Friday, April 30, 2010

My new heater construction

Now that it works, I should mention the changes to my heater, compared to the RepRap standard design. (See RepRap.org for the standard.)

Instead of the brass bolt for a barrel, I use a welding tip. It already has a 0.6mm hole at the tip, and it's easy to drill a 3mm or 1/8" hole at the top in a drill press. The smooth outer surface makes for good heat transfer from the nichrome wire.

I had several kinds of trouble threading it into the PTFE thermal barrier. First, I used a tap set to thread the PTFE, which created a good thread, but it expanded the hole above the brass, so that the melted plastic would expand too much, and be too wide to pull out, and too thick to push in. For my second try, I cut slots across the threads of a throwaway tip, and used that like a tap. It worked, but the threads were lower quality. The motor pushed the tip out of the PTFE threads.

My third try worked. I use a nut and fender washer to secure the tip.

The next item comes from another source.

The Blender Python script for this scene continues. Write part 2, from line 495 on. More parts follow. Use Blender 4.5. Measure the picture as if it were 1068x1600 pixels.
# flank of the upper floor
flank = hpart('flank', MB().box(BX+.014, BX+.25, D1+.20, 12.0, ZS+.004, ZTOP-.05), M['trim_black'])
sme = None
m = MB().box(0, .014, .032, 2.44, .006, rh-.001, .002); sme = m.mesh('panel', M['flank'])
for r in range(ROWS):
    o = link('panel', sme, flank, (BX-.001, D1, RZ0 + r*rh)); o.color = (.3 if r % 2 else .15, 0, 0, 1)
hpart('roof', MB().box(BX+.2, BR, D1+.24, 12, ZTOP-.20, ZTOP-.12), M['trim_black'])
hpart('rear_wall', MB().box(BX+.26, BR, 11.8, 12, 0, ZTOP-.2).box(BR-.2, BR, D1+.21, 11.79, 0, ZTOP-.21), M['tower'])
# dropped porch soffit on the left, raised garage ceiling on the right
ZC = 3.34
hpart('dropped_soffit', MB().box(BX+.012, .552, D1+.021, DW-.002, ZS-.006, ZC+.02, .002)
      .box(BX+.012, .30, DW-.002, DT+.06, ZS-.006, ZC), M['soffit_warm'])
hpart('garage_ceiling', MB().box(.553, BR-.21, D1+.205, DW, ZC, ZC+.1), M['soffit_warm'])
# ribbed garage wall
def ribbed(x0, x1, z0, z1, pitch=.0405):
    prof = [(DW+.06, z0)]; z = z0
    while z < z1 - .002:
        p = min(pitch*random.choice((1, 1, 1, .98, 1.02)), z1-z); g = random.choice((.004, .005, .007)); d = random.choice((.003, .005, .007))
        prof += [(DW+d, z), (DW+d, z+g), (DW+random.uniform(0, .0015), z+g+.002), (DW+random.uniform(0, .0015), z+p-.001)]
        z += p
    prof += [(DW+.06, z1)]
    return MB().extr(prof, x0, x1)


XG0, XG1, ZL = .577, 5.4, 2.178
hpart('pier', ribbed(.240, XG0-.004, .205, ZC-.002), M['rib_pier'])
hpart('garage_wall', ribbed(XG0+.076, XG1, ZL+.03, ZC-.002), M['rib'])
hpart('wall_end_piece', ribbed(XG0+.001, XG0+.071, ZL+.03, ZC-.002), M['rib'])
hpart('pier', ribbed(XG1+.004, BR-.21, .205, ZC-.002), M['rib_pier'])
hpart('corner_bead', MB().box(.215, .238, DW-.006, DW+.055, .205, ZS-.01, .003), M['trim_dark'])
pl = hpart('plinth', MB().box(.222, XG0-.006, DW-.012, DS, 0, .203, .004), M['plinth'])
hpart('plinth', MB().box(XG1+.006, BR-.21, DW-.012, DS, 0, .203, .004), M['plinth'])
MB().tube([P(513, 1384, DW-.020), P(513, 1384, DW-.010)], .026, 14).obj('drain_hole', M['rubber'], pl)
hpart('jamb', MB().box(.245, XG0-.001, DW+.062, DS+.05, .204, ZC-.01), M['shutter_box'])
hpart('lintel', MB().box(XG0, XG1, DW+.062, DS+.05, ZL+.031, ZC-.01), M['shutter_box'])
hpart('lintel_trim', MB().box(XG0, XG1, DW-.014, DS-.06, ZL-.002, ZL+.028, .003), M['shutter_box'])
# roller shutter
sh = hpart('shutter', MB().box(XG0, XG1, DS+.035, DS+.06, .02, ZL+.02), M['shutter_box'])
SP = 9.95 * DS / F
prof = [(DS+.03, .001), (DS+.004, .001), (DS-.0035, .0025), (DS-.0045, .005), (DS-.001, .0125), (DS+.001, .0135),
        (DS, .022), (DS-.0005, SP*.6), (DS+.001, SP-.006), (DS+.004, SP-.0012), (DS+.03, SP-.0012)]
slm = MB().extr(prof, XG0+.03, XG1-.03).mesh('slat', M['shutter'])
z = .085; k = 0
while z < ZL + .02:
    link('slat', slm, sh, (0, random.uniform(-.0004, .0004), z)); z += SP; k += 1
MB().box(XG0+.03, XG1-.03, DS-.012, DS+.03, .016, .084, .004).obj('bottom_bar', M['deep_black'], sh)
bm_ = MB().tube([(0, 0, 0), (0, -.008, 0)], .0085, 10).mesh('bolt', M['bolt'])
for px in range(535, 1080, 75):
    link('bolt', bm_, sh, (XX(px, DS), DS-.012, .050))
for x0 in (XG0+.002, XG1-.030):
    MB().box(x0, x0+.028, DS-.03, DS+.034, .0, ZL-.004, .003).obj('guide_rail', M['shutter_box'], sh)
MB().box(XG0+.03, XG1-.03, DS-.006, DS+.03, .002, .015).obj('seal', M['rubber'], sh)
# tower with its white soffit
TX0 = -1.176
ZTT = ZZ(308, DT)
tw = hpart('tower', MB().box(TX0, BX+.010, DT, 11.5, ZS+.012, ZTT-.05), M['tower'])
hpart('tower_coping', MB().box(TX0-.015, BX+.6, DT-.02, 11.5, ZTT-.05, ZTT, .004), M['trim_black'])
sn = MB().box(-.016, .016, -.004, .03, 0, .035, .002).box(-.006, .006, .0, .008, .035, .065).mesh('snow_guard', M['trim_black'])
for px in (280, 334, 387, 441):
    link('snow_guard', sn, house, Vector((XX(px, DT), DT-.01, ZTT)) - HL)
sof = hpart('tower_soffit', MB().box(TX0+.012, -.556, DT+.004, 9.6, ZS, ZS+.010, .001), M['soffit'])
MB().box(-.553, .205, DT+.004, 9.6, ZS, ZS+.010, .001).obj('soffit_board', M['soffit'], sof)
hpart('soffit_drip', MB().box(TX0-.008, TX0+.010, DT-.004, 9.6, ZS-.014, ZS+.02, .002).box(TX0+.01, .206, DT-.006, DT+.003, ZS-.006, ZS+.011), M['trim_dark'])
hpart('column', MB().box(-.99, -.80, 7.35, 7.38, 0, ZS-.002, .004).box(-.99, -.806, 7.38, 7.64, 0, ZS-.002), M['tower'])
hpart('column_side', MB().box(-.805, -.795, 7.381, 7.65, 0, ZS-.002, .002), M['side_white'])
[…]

Then I hollowed out the PTFE in the shape of the nut, to keep it centered on the hole. Drill 3 small holes in the fender washer for 1/8" bolts that connect to the acrylic extruder frame.

The tip can be easily swapped for another, such as when I had to replace the tape with Kapton.

Thursday, April 29, 2010

A bit of success!


Printed my first object! Still have some fine tuning to do, but it prints. :) It was just a simple cube, but it came out nice. I did have to baby-sit the machine, though.

Sunday, April 25, 2010

Progress

I raised the temperature to 240C, and promptly fried the insulator tape I was using. ("Rescue Tape" is not good above about 220C) I had initially tried "Rescue Tape," a silicon-based tape I found at a local store to keep the nichrome heater from shorting to anything, and it worked well at 200C. But at 240C, it would try to shrink too much, and ended up splitting down the side, exposing the nichrome. So I gave up on that, and ordered some Kapton online, like I should have done initially.

So, a week later it arrives, and I rebuild the heater. Now it goes all the way to 240C, and the ABS starts flowing like honey in a squeeze bottle. Now it extrudes quite well, in fact, faster than the X axis can move. So I just need to fine-tune the variables, and start printing...

Thursday, April 15, 2010

always test your wiring

So I fix the heater barrel, which involved re-doing the heater element. I test resistance across the heater element, (8 ohms) and across the thermistor. Then I assemble everything and hook it to the controller. When I add power, the heater LED lights up even when the heater is off! :(
Turns out I have a short between a heater wire and the thermisor wire. Didn't test for that. Doh!

Sunday, April 11, 2010

Uh Oh


Well, it grips now. I pushed a bit of rubber between the bearing's post and the acrylic frame, and loosened the nut. Now it grips quite well, and doesn't get stuck on the teeth, like it did when too tight. Only problem is, it pushed the extruder heater barrel right out of the PTFE insulator. So.. on to the next problem.